Micheál O’Connell

)">
London, United Kingdom

Micheál O’Connell a.k.a. Mocksim has exhibited in locations as diverse as Whitechapel Art Gallery in London, the online world Second Life and a campsite in Venice. Typically he produces short looping films and directed performances which are presented together with appropriated objects, imagery or data. Contra-Invention (an exhibition of the photographs traffic wardens take as proof of parking violation) was invited to Les Rencontres Internationales de la Photographie d’Arles 2011, subsequently nominated for the Deutsche Börse Photography Prize 2012 and part of From Here On at Arts Santa Mónica, Barcelona in 2013. Thanks to Arts Council England and other funding sources the show also toured Britain and Ireland in 2012/13.

The original catalogue for Contra-Invention was included in Martin Parr’s Best Book List in 2010 and O’Connell is now part of of ABC Artists’ Books Cooperative which advocates the use of Print on Demand approaches as well as querying the status of publishing and book production generally. Work from his recent project Missing You was exhibited in Macclesfield, supported again by Arts Council England, in 2014.

A public event was run to coincide with the show, entitled From Jacquard to JPEG, at the famous Silk Heritage Centre with artists Rut Blees Luxemburg and Mishka Henner. In recent months the artist’s film Delivering was screened in Birmingham as part of Turtle Salon, initiated by producer and director Michael Shamberg, and along with another work Recay is now formally part a that collection. Strategies include investigation of everyday functional processes, attempts to misunderstand (or re-understand), tinkering with systems and inventing new routines and procedures of various sorts.

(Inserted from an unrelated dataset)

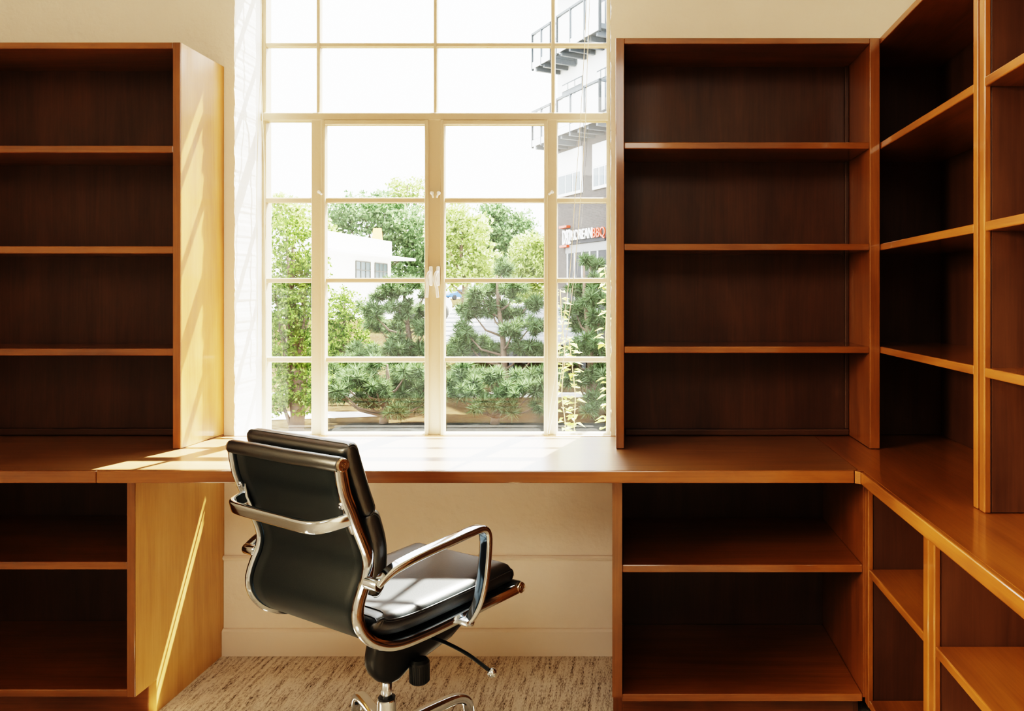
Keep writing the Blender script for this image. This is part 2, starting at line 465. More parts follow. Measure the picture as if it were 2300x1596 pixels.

The mediation of human relationships through technology, the curious dynamics, feedback loops involved and ritualistic aspects are of more interest than any concern about what is ominous, worries about surveillance say. Mocksim/O’Connell’s focus is on the inevitable elements of madness and stupidity within the contemporary industrialised and networked landscape despite the apparent sophistication, and in seeing the glitches as somehow fabulous.